*Given material:*
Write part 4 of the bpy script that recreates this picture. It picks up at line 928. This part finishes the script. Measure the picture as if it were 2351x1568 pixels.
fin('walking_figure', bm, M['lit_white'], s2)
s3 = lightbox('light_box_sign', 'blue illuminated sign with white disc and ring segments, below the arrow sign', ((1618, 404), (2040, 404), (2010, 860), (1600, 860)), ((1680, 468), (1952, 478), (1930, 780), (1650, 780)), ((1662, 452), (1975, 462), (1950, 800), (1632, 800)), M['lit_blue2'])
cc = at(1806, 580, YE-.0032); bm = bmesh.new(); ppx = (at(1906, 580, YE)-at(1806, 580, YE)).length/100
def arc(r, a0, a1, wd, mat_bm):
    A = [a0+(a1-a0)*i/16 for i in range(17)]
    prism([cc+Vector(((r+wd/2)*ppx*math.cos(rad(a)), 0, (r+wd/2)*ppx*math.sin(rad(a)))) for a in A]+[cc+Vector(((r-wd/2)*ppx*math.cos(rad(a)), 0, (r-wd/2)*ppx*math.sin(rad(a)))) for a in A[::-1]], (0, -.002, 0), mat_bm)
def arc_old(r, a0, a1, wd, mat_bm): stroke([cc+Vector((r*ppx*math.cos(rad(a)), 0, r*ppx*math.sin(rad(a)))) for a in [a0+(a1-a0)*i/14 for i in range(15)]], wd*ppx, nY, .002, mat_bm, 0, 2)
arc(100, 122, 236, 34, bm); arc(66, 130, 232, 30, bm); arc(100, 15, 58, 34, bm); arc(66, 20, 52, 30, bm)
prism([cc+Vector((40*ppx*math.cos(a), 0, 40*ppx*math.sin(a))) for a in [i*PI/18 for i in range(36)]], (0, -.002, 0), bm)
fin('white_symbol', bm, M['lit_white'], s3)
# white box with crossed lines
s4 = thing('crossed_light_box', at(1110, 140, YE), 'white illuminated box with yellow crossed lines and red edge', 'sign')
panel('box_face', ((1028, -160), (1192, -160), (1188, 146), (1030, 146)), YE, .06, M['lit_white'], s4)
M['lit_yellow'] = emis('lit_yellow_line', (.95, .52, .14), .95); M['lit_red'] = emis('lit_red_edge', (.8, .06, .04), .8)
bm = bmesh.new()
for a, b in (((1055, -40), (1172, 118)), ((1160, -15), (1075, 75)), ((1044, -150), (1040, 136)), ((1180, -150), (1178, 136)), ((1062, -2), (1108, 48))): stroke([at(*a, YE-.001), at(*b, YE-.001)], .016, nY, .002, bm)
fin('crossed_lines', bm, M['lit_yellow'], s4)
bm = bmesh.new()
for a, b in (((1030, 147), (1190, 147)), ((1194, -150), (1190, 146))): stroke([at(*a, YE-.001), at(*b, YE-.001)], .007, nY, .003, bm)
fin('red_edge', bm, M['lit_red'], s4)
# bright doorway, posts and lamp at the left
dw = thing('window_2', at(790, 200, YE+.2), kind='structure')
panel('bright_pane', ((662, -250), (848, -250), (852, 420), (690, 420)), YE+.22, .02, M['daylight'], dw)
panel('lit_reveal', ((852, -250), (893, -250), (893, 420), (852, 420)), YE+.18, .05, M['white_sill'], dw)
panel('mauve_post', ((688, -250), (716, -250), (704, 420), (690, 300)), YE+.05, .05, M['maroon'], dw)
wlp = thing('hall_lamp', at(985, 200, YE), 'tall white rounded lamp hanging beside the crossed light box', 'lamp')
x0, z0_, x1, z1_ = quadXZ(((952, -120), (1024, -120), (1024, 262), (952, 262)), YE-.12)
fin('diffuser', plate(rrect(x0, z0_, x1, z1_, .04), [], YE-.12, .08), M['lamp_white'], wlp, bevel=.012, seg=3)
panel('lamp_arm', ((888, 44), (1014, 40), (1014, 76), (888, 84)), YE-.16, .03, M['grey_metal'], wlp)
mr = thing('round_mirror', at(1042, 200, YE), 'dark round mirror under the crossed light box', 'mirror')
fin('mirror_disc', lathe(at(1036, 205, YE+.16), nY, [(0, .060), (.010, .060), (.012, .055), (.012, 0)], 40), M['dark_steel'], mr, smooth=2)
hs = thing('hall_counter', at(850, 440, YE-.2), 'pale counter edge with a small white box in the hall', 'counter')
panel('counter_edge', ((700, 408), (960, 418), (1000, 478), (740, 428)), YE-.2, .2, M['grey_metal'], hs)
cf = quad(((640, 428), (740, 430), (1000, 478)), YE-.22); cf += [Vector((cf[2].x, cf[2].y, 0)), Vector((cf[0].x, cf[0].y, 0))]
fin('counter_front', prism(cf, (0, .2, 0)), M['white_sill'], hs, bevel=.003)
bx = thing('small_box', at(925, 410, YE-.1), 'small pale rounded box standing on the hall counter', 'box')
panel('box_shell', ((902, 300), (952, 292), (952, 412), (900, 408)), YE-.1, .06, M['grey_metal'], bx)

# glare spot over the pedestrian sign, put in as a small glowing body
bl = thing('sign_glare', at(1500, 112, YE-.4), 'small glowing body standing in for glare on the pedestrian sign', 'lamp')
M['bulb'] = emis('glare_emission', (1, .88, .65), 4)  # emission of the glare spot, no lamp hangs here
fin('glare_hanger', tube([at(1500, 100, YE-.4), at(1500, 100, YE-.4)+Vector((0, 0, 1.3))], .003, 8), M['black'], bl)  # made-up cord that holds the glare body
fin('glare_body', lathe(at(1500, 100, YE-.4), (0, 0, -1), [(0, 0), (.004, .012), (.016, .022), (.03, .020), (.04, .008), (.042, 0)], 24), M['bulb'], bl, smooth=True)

*Directive:* Return all of the data exactly as it reads.

*The reply:*
Write part 4 of the bpy script that recreates this picture. It picks up at line 928. This part finishes the script. Measure the picture as if it were 2351x1568 pixels.
fin('walking_figure', bm, M['lit_white'], s2)
s3 = lightbox('light_box_sign', 'blue illuminated sign with white disc and ring segments, below the arrow sign', ((1618, 404), (2040, 404), (2010, 860), (1600, 860)), ((1680, 468), (1952, 478), (1930, 780), (1650, 780)), ((1662, 452), (1975, 462), (1950, 800), (1632, 800)), M['lit_blue2'])
cc = at(1806, 580, YE-.0032); bm = bmesh.new(); ppx = (at(1906, 580, YE)-at(1806, 580, YE)).length/100
def arc(r, a0, a1, wd, mat_bm):
    A = [a0+(a1-a0)*i/16 for i in range(17)]
    prism([cc+Vector(((r+wd/2)*ppx*math.cos(rad(a)), 0, (r+wd/2)*ppx*math.sin(rad(a)))) for a in A]+[cc+Vector(((r-wd/2)*ppx*math.cos(rad(a)), 0, (r-wd/2)*ppx*math.sin(rad(a)))) for a in A[::-1]], (0, -.002, 0), mat_bm)
def arc_old(r, a0, a1, wd, mat_bm): stroke([cc+Vector((r*ppx*math.cos(rad(a)), 0, r*ppx*math.sin(rad(a)))) for a in [a0+(a1-a0)*i/14 for i in range(15)]], wd*ppx, nY, .002, mat_bm, 0, 2)
arc(100, 122, 236, 34, bm); arc(66, 130, 232, 30, bm); arc(100, 15, 58, 34, bm); arc(66, 20, 52, 30, bm)
prism([cc+Vector((40*ppx*math.cos(a), 0, 40*ppx*math.sin(a))) for a in [i*PI/18 for i in range(36)]], (0, -.002, 0), bm)
fin('white_symbol', bm, M['lit_white'], s3)
# white box with crossed lines
s4 = thing('crossed_light_box', at(1110, 140, YE), 'white illuminated box with yellow crossed lines and red edge', 'sign')
panel('box_face', ((1028, -160), (1192, -160), (1188, 146), (1030, 146)), YE, .06, M['lit_white'], s4)
M['lit_yellow'] = emis('lit_yellow_line', (.95, .52, .14), .95); M['lit_red'] = emis('lit_red_edge', (.8, .06, .04), .8)
bm = bmesh.new()
for a, b in (((1055, -40), (1172, 118)), ((1160, -15), (1075, 75)), ((1044, -150), (1040, 136)), ((1180, -150), (1178, 136)), ((1062, -2), (1108, 48))): stroke([at(*a, YE-.001), at(*b, YE-.001)], .016, nY, .002, bm)
fin('crossed_lines', bm, M['lit_yellow'], s4)
bm = bmesh.new()
for a, b in (((1030, 147), (1190, 147)), ((1194, -150), (1190, 146))): stroke([at(*a, YE-.001), at(*b, YE-.001)], .007, nY, .003, bm)
fin('red_edge', bm, M['lit_red'], s4)
# bright doorway, posts and lamp at the left
dw = thing('window_2', at(790, 200, YE+.2), kind='structure')
panel('bright_pane', ((662, -250), (848, -250), (852, 420), (690, 420)), YE+.22, .02, M['daylight'], dw)
panel('lit_reveal', ((852, -250), (893, -250), (893, 420), (852, 420)), YE+.18, .05, M['white_sill'], dw)
panel('mauve_post', ((688, -250), (716, -250), (704, 420), (690, 300)), YE+.05, .05, M['maroon'], dw)
wlp = thing('hall_lamp', at(985, 200, YE), 'tall white rounded lamp hanging beside the crossed light box', 'lamp')
x0, z0_, x1, z1_ = quadXZ(((952, -120), (1024, -120), (1024, 262), (952, 262)), YE-.12)
fin('diffuser', plate(rrect(x0, z0_, x1, z1_, .04), [], YE-.12, .08), M['lamp_white'], wlp, bevel=.012, seg=3)
panel('lamp_arm', ((888, 44), (1014, 40), (1014, 76), (888, 84)), YE-.16, .03, M['grey_metal'], wlp)
mr = thing('round_mirror', at(1042, 200, YE), 'dark round mirror under the crossed light box', 'mirror')
fin('mirror_disc', lathe(at(1036, 205, YE+.16), nY, [(0, .060), (.010, .060), (.012, .055), (.012, 0)], 40), M['dark_steel'], mr, smooth=2)
hs = thing('hall_counter', at(850, 440, YE-.2), 'pale counter edge with a small white box in the hall', 'counter')
panel('counter_edge', ((700, 408), (960, 418), (1000, 478), (740, 428)), YE-.2, .2, M['grey_metal'], hs)
cf = quad(((640, 428), (740, 430), (1000, 478)), YE-.22); cf += [Vector((cf[2].x, cf[2].y, 0)), Vector((cf[0].x, cf[0].y, 0))]
fin('counter_front', prism(cf, (0, .2, 0)), M['white_sill'], hs, bevel=.003)
bx = thing('small_box', at(925, 410, YE-.1), 'small pale rounded box standing on the hall counter', 'box')
panel('box_shell', ((902, 300), (952, 292), (952, 412), (900, 408)), YE-.1, .06, M['grey_metal'], bx)

# glare spot over the pedestrian sign, put in as a small glowing body
bl = thing('sign_glare', at(1500, 112, YE-.4), 'small glowing body standing in for glare on the pedestrian sign', 'lamp')
M['bulb'] = emis('glare_emission', (1, .88, .65), 4)  # emission of the glare spot, no lamp hangs here
fin('glare_hanger', tube([at(1500, 100, YE-.4), at(1500, 100, YE-.4)+Vector((0, 0, 1.3))], .003, 8), M['black'], bl)  # made-up cord that holds the glare body
fin('glare_body', lathe(at(1500, 100, YE-.4), (0, 0, -1), [(0, 0), (.004, .012), (.016, .022), (.03, .020), (.04, .008), (.042, 0)], 24), M['bulb'], bl, smooth=True)